* **INSTRUCTIONS FOR THE TASK**
The entries below contain a line with "900 pixels high." and a line with "SC = bpy.context.scene". Quote exactly those two lines and all lines between them.
____ EXCERPTED DATA
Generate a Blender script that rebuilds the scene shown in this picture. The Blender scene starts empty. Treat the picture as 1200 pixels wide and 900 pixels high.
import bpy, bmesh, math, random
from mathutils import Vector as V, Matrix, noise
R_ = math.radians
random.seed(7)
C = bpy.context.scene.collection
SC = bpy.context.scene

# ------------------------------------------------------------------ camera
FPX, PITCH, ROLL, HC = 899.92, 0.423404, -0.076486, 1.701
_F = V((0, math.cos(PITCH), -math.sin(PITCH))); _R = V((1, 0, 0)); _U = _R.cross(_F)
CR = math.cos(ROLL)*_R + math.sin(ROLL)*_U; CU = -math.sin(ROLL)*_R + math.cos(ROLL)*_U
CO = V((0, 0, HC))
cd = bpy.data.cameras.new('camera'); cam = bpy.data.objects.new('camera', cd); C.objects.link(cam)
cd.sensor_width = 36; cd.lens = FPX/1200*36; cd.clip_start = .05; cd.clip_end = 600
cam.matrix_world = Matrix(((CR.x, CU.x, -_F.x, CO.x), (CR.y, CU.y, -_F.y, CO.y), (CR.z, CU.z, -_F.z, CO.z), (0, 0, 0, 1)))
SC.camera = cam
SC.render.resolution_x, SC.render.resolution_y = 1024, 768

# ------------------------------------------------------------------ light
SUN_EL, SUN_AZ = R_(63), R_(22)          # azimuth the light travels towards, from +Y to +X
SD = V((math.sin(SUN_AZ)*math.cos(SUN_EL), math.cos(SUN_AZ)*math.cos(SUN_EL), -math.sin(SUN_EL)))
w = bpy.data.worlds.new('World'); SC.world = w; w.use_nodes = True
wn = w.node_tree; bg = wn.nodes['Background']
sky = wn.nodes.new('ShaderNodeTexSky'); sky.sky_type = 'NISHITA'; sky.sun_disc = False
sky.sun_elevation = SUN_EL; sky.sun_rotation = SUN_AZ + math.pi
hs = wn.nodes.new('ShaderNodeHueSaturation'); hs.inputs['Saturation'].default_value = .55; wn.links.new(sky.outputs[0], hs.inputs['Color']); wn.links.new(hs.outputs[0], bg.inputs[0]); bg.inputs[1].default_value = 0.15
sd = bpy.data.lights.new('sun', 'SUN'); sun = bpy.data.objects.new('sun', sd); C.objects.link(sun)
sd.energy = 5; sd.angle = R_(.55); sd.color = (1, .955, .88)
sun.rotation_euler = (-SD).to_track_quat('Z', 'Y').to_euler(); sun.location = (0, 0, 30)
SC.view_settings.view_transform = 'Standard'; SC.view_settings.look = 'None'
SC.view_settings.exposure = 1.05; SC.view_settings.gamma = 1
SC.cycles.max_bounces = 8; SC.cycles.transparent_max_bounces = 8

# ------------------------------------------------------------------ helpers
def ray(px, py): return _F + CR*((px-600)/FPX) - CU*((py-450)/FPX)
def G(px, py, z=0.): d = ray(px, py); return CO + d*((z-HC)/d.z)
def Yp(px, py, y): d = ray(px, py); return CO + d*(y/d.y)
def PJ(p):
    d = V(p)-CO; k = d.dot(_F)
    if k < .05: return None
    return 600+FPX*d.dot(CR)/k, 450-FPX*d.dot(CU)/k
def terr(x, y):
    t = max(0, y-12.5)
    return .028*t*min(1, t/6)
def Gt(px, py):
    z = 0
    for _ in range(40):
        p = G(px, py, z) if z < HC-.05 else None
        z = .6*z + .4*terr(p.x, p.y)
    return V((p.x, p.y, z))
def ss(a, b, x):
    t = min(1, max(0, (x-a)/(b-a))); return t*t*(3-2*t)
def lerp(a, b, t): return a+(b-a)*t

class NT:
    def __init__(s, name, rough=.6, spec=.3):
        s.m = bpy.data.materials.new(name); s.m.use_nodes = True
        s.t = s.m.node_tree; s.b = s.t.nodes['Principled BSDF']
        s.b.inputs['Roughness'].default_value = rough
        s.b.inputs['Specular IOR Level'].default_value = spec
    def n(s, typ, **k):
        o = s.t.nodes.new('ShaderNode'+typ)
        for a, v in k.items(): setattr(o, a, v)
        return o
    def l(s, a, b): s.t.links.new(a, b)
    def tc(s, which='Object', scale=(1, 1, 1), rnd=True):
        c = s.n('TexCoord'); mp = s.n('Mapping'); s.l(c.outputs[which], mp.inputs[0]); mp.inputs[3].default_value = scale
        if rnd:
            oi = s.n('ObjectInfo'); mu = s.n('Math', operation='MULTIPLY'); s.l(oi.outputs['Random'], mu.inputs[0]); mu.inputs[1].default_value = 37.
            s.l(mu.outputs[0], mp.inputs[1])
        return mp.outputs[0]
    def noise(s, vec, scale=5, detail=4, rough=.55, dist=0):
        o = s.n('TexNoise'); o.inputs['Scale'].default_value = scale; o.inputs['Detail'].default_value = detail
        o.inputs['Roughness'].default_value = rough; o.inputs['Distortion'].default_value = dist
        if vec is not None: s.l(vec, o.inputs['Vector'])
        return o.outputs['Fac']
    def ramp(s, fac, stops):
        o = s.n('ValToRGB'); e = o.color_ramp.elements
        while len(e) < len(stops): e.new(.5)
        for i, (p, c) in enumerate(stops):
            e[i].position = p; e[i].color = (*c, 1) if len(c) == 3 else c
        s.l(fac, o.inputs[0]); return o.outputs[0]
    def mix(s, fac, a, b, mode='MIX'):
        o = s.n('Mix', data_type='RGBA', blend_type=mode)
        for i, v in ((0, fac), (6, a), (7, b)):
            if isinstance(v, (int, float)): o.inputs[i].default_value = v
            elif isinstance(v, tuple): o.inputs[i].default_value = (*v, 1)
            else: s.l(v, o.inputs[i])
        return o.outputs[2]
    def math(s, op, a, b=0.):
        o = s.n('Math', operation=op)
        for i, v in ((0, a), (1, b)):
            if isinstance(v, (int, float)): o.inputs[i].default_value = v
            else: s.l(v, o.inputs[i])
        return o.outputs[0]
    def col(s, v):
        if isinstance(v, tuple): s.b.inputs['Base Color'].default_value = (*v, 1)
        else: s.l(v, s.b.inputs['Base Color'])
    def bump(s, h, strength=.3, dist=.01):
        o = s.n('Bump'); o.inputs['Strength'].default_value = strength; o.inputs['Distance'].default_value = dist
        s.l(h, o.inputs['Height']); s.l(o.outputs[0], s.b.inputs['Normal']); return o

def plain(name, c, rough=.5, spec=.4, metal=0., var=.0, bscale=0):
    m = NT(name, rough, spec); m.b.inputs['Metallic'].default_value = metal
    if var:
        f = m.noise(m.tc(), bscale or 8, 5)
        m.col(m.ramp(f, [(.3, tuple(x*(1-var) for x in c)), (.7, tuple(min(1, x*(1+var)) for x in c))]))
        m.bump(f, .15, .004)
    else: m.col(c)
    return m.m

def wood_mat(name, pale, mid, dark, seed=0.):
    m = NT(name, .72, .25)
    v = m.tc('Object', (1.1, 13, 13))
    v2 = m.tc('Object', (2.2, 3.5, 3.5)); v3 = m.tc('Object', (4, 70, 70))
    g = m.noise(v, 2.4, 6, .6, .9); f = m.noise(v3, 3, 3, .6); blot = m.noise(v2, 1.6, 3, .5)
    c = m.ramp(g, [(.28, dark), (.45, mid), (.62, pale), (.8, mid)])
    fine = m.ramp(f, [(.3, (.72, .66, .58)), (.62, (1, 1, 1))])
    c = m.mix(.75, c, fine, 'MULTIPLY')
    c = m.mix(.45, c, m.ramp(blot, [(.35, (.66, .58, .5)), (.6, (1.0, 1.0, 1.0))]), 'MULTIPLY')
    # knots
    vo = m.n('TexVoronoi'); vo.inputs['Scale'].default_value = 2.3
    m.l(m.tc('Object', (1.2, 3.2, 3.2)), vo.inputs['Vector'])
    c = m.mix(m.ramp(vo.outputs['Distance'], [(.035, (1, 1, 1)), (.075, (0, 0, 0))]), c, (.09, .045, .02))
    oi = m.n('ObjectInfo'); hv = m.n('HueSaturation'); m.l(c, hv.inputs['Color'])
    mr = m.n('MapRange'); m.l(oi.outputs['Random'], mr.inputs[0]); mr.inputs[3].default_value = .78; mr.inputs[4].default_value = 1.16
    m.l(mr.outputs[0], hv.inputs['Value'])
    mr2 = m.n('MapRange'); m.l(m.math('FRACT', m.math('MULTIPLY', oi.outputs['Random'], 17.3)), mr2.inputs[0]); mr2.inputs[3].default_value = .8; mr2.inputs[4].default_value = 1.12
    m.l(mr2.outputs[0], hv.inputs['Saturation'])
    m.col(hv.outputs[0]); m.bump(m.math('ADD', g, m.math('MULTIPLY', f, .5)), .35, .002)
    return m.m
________
____ EXCERPTED DATA
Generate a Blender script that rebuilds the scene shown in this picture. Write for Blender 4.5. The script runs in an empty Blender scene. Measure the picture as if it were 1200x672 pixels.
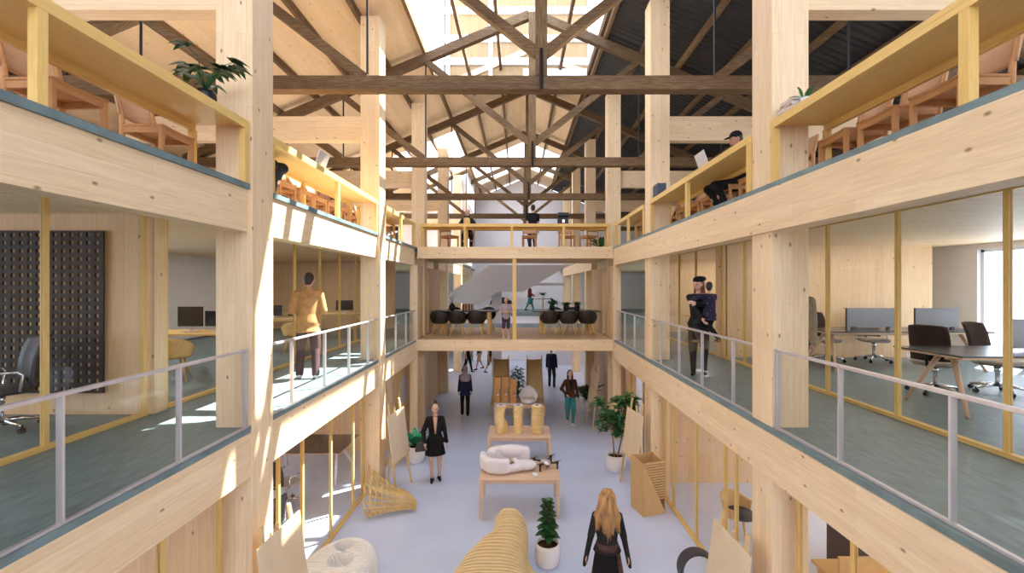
________
* **ANSWER TO THE PROBLEM**
Generate a Blender script that rebuilds the scene shown in this picture. The Blender scene starts empty. Treat the picture as 1200 pixels wide and 900 pixels high.
import bpy, bmesh, math, random
from mathutils import Vector as V, Matrix, noise
R_ = math.radians
random.seed(7)
C = bpy.context.scene.collection
SC = bpy.context.scene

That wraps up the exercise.